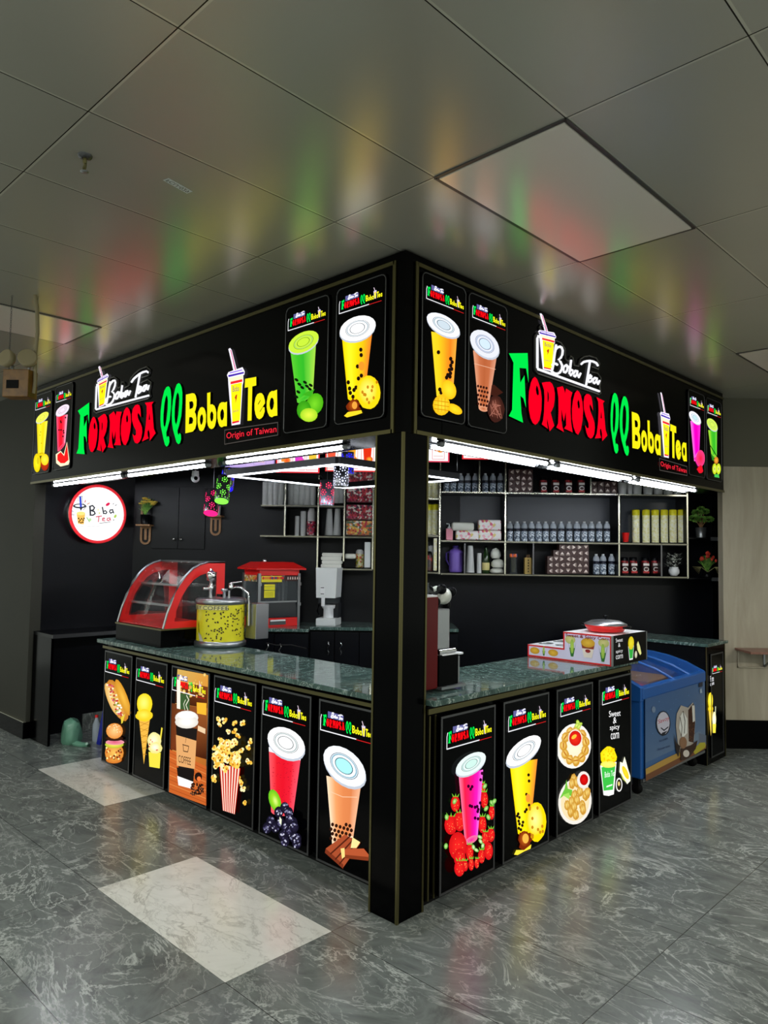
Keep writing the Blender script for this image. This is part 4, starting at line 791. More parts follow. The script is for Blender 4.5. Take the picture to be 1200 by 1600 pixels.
# cupboards on the back wall
def knob_cab(lab, u0, u1, v0, v1, knobs, dy=-.02):
    a0, b0 = FD.px(u0, v1, dy); a1, b1 = FD.px(u1, v0, dy); t = thing('wall_cupboard', lab, 'cupboard', FD, (a0+a1)/2, dy+.018, b0); hw = (a1-a0)/2
    for s in (-1, 1):
        d = MB().box(min(0, s*hw)+.002, max(0, s*hw)-.002, -.018, 0, 0, b1-b0).build('door', M['black_wall'], t, .002)
        MB().lathe([(.004, 0), (.004, -.02), (.014, -.026), (.013, -.036), (.001, -.038)], s*.035, -.018, .10, 12, 'y').build('knob', M['chrome'], d)
knob_cab('flush black double cupboard with two silver knobs on the back wall', 236, 322, 762, 857, 0)
# ================================================================ wall planters
def planter(u, v, d, lab, kind):
    x, z = FD.px(u, v, d); t = thing('planter_shelf', lab, 'wall shelf', FD, x, -.002, z-.19)
    o_ = [(.055*math.cos(q), .055+.055*math.sin(q)) for q in [pi+i*pi/10 for i in range(11)]]
    outer = o_+[(.055, .19), (-.055, .19)]; inner = [(p[0]*.62, .055+(p[1]-.055)*.62) for p in o_]+[(.034, .165), (-.034, .165)]
    b = MB().prism(outer, -.016, 0, [inner]); b.box(-.012, .012, -.016, 0, .05, .17); b.box(-.055, -.035, -.016, 0, .19, .42); b.build('bracket', M['brown_wood'], t)
    MB().box(-.06, .085, -.15, 0, .19, .205).build('shelf', M['brown_wood'], t)
    p = thing('potted_plant', 'bushy yellow flowered plant in a black pot on the wooden wall shelf' if kind else 'small dark leafy plant in a white pot on the wall shelf by the pink lantern', 'plant', FD, x+.02, -.10, z+.015)
    MB().lathe([(.042, 0), (.05, .10), (.046, .10), (.044, .085)], n=16).build('pot', M['black_mid' if kind else 'white'], p)
    st = MB(); fl = MB()
    for i in range(46):
        q, s_ = rnd(0, 2*pi), rnd(.3, 1); h = rnd(.10, .2); st.tube([(0, 0, .085), (.03*s_*math.cos(q), .03*s_*math.sin(q), .085+h*.5), (.085*s_*math.cos(q), .055*s_*math.sin(q), .085+h*rnd(.7, 1))], .0045, 4, False, .001)
    if kind:
        for i in range(15):
            q, s_ = rnd(0, 2*pi), rnd(.2, 1); c = (.12*s_*math.cos(q)+.01, .05*s_*math.sin(q), .25+rnd(-.03, .03)-.03*s_); st.tube([(0, 0, .1), (c[0]*.6, c[1]*.6, .19), c], .002, 4, False)
            fl.lathe([(.001, .012), (.026, .008), (.03, .0), (.015, -.006), (.001, -.008)], *c, n=8)
        fl.build('flowers', M['petal'], p)
    st.build('foliage', M['leaf' if kind else 'dark_leaf'], p)
planter(226, 822, -.05, 'looped wooden wall shelf holding the yellow flowered plant', 1)
planter(336, 808, -.05, 'looped wooden wall shelf holding the white pot', 0)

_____

Task brief: Your task is to repeat the material above exactly, without its pictures.

Result of this task:
Keep writing the Blender script for this image. This is part 4, starting at line 791. More parts follow. The script is for Blender 4.5. Take the picture to be 1200 by 1600 pixels.
# cupboards on the back wall
def knob_cab(lab, u0, u1, v0, v1, knobs, dy=-.02):
    a0, b0 = FD.px(u0, v1, dy); a1, b1 = FD.px(u1, v0, dy); t = thing('wall_cupboard', lab, 'cupboard', FD, (a0+a1)/2, dy+.018, b0); hw = (a1-a0)/2
    for s in (-1, 1):
        d = MB().box(min(0, s*hw)+.002, max(0, s*hw)-.002, -.018, 0, 0, b1-b0).build('door', M['black_wall'], t, .002)
        MB().lathe([(.004, 0), (.004, -.02), (.014, -.026), (.013, -.036), (.001, -.038)], s*.035, -.018, .10, 12, 'y').build('knob', M['chrome'], d)
knob_cab('flush black double cupboard with two silver knobs on the back wall', 236, 322, 762, 857, 0)
# ================================================================ wall planters
def planter(u, v, d, lab, kind):
    x, z = FD.px(u, v, d); t = thing('planter_shelf', lab, 'wall shelf', FD, x, -.002, z-.19)
    o_ = [(.055*math.cos(q), .055+.055*math.sin(q)) for q in [pi+i*pi/10 for i in range(11)]]
    outer = o_+[(.055, .19), (-.055, .19)]; inner = [(p[0]*.62, .055+(p[1]-.055)*.62) for p in o_]+[(.034, .165), (-.034, .165)]
    b = MB().prism(outer, -.016, 0, [inner]); b.box(-.012, .012, -.016, 0, .05, .17); b.box(-.055, -.035, -.016, 0, .19, .42); b.build('bracket', M['brown_wood'], t)
    MB().box(-.06, .085, -.15, 0, .19, .205).build('shelf', M['brown_wood'], t)
    p = thing('potted_plant', 'bushy yellow flowered plant in a black pot on the wooden wall shelf' if kind else 'small dark leafy plant in a white pot on the wall shelf by the pink lantern', 'plant', FD, x+.02, -.10, z+.015)
    MB().lathe([(.042, 0), (.05, .10), (.046, .10), (.044, .085)], n=16).build('pot', M['black_mid' if kind else 'white'], p)
    st = MB(); fl = MB()
    for i in range(46):
        q, s_ = rnd(0, 2*pi), rnd(.3, 1); h = rnd(.10, .2); st.tube([(0, 0, .085), (.03*s_*math.cos(q), .03*s_*math.sin(q), .085+h*.5), (.085*s_*math.cos(q), .055*s_*math.sin(q), .085+h*rnd(.7, 1))], .0045, 4, False, .001)
    if kind:
        for i in range(15):
            q, s_ = rnd(0, 2*pi), rnd(.2, 1); c = (.12*s_*math.cos(q)+.01, .05*s_*math.sin(q), .25+rnd(-.03, .03)-.03*s_); st.tube([(0, 0, .1), (c[0]*.6, c[1]*.6, .19), c], .002, 4, False)
            fl.lathe([(.001, .012), (.026, .008), (.03, .0), (.015, -.006), (.001, -.008)], *c, n=8)
        fl.build('flowers', M['petal'], p)
    st.build('foliage', M['leaf' if kind else 'dark_leaf'], p)
planter(226, 822, -.05, 'looped wooden wall shelf holding the yellow flowered plant', 1)
planter(336, 808, -.05, 'looped wooden wall shelf holding the white pot', 0)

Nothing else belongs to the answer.